Il n'en demeure pas moins que pour Rava le taam n'est pas un critère permettant d'établir un min be-mino. Il demandera, toujours suivant Tossefot, que le min be-mino soit établi soit par une coïncidence de issurim (le shem de la mishna), soit par un min « naturel », soit par ce que lui-même appelle shem, qui est très différent du shem de la mishna et qui est en fait plus proche de la définition du min naturel. Actuellement il n'est pas encore possible de définir précisément le shem selon Rava ; mais, avec l'aide de D., l'analyse d'autres textes va nous y aider.

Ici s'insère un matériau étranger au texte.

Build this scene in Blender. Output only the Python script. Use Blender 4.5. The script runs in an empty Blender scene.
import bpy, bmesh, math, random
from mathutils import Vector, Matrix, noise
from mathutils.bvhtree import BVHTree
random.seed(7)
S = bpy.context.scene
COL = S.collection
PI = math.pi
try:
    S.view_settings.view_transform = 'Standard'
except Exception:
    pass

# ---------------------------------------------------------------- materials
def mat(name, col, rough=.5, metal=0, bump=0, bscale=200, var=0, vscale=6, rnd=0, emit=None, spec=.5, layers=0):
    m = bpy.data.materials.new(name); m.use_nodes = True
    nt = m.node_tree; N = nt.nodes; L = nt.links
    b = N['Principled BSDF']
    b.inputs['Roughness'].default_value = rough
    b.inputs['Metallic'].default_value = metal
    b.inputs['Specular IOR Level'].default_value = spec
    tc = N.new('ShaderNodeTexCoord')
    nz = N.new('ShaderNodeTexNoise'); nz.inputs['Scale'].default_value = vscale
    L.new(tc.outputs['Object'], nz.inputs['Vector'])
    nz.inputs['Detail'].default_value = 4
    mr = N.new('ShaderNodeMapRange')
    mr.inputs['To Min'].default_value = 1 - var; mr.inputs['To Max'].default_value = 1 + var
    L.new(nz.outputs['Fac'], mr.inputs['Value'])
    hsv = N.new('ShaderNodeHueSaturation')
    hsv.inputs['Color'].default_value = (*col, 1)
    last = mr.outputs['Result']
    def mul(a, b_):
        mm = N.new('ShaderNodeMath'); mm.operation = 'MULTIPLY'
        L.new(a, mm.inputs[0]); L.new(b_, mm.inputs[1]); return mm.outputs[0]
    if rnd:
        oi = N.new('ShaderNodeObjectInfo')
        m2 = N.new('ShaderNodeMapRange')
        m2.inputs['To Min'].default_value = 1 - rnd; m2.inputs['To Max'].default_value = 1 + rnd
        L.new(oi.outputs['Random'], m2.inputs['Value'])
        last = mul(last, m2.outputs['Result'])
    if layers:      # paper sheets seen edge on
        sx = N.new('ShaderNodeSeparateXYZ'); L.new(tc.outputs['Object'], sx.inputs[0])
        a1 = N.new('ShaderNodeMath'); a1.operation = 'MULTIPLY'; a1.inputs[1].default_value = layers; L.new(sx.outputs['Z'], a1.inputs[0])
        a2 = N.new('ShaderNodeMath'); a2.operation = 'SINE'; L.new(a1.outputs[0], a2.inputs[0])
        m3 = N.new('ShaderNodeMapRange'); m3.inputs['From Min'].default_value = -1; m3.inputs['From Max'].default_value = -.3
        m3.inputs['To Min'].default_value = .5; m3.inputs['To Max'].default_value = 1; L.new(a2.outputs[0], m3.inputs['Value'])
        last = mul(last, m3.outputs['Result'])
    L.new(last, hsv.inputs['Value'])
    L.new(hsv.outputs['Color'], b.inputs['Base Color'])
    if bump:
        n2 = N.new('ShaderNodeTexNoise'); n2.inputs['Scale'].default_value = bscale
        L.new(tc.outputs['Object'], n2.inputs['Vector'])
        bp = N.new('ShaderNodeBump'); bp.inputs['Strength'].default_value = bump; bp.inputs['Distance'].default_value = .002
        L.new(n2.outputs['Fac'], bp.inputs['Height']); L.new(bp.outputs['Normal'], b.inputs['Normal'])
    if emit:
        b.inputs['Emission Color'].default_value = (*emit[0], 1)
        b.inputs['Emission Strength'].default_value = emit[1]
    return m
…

Remarquons déjà que l'identification des catégories d'issurim comme une des variables permettant d'établir un min be-mino nous permet de sortir de la lecture de Rashi qui voulait que le fait que des tavlin soient mistarefin parce qu'ils sont de même min suppose qu'il n'y a jamais de bittul dans min be-mino, selon la shita de Rabbi Yehuda. Les éléments mis en place par Tossefot nous permettent de faire référence à l'analyse du Ran dans Nedarim 52 qui explique que les Hakhamim sont d'accord avec le principe abstrait de Rabbi Yehuda selon lequel il n'y a pas de bittul dans min be-mino ; mais pour les Hakhamim dès lors qu'on est dans un mélange de issur et de heter on n'est plus dans du « vrai » min be-mino absolu. En suivant les Hakhamim, on peut donc comprendre que des tavlin assurim de même min sont mistarefin sans que cela n'interdise pour autant qu'ils puissent être batel dans du heter, et l'on peut aussi comprendre que des tavlin de minim différents puissent être mistarefin dès lors qu'il relèvent de la même catégorie de issur : pour les Hakhamim en effet, le statut de issur ou de heter est essentiel dans la définition du min.



1Quoique ; Tossefot défendent ailleurs (Hullin, sugya de Zeroa beshela) qu’un goût perceptible au-delà de shishim n’est jamais un taam gamur mais juste un taam kol she-hu ; c’est Rashi qui considère que shishim n’est qu’un critère par défaut pour définir la netinat taam en l’absence de goûteur. On pourrait ainsi expliquer que le « fumet » qu’apportent les épices n’est pas un taam gamur (référence à venir BS"D).